Writing Homework Help

CRC Super Predator Theory and Criminals Background Analysis

 

Respond with a 200-word answer and and a 75-word response to two other students’ responses.

As one of the EJI’s main focuses, the charging and sentencing of children as adults arises several times throughout the memoir. Stevenson comments that the fear and anger in the 1980s and early 1990s that fueled mass incarceration led to black and brown children being labeled as “superpredators” by criminologists. New laws led to harsher sentencing for juvenile offenders, but by 2000 the juvenile population had increased while juvenile crime rates decreased, thereby disproving the superpredator theory. Stevenson details how constitutional challenges he brings to the Supreme Court lead to the mitigation of sentences for children serving adult sentences.

What evidence did criminologists have in 1991 to support their ‘super-predator” theory? What part did ethnicity play in this theory?

Should a criminal’s background (childhood) make a difference in his or her sentencing?

reply to Kyle: In the early 1980s and 1990s, fear and anger played a huge part in spreading the ‘super-predator’ theory about young colored children. This turned out to be untrue, as the juvenile population had increased by the 2000s, but the juvenile crime rate had decreased. Stevenson brought many constitutional challenges to the Supreme Court that ultimately lead to the mitigation of sentences for children serving adult sentences. In 1991, criminologists supported their ‘super-predator’ theory using evidence about race, targeting black and brown children as the source of this expected “violence” to come. “Sometimes expressly focusing on black and brown children, theorists suggested that America would soon be overcome by ‘elementary school youngsters who pack guns instead of lunches’ and who ‘have absolutely no respect for human life.’ Panic over the impending crime wave expected from these ‘radically impulsive, brutally remorseless’ children led nearly every state to enact legislation that increased the exposure of children to adult prosecution. Many states lowered or eliminated the minimum age for trying children as adults, leaving children as young as eight vulnerable to adult prosecution and imprisonment” (Stevenson 159). It is made very clear by Stevenson that ethnicity played a major role in this theory, which made it even more untrue than it already was. A child does not yet know the difference between right and wrong, whereas adults, like the ones who sentenced many of these colored children, do know the difference. A criminal’s background (childhood) should at least have some role in their sentencing; it would help people understand how the child got into a certain position, what influenced them to make the choices they did, and reach their ultimate verdict of if the child was in the wrong or in the right.

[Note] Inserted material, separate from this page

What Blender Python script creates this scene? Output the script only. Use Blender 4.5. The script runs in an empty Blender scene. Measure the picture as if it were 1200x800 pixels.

reply to Marya: The criminologists have evidence that supports their “super-predator” theory. One piece of evidence is The “super-predator” theory suggests that some children who are guilty of committing crimes have no empathy and no respect for human life, they kill on impulse. “Super-predators” were usually children who were raised under unfortunate circumstances with a poor education and poverty. This links the theory to race, because people who were born into these poor circumstances were usually people of color. children who commit crimes have no respect for human life (Stevenson 159). Stevenson makes it very clear that ethnicity played an important role in this theory, they mainly applied the “super predator” theory to those of black and brown color as a way of discriminating against them. Black children had a higher risk of being accused of crimes by the police also to children with worse backgrounds, usually the poor with shitty family life. They should not have been sent to prison because not all children are like that, they never actually tried to do harm, they were just influenced or had bad background/mental illnesses also they were still so young and were not fully developed people. Their criminal background should make a difference in their sentencing because they are mentally ill who suffered trauma as a child. Their underdeveloped minds do not deserve to be punished for, as they have limited responsibility for their actions. They are able to change over time but are never given that chance and are forever judged by the actions they committed before being real people who have genuinely experienced anything in life.